Until his death on 5 July 2017, he kept on composing, including four works (Multiplicité, La Note seule, Grand tremblement and Fondu au noir), commissioned by the Philharmonie de Paris, Radio France and the Ministry of Culture to celebrate his ninetieth birthday. His music continues to be played everywhere since then, the Philharmonie has reconstituted its legendary Son/Ré studio in the Rue de Toul at the Musée de la Musique, and his entire body of work is preserved in the Sound, Video and Multimedia Department of the Bibliothèque Nationale de France.

Jean-Michel Jarre, who admired him and hoped to collaborate with him on Electronica (2015), dedicated Oxymore: Homage To Pierre Henry to him in 2022, an album composed using original sounds of Pierre (including his spoken voice) donated by Isabelle Warnier-Henry. Martin Gore, leader of Depeche Mode ("Brutalism Take 2") and Brian Eno ("Epica") have produced various remixes.

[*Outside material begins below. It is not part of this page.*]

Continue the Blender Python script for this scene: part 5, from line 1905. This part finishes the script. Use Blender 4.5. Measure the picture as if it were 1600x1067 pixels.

A painter exhibited at the Musée d'Art Moderne in Paris in 2013 and 2014, a visual artist, a sculptor, a cook, a provocateur, a recluse, a grump, a maniac, an epicurean and a mystic all at the same time, Pierre Henry was also and above all a revolutionary composer. He had succeeded in attracting the general public to the avant-garde by the grace of the modernity that young people found in his music. Is this not the dream of every artist and eventually, his genius, that of immortality?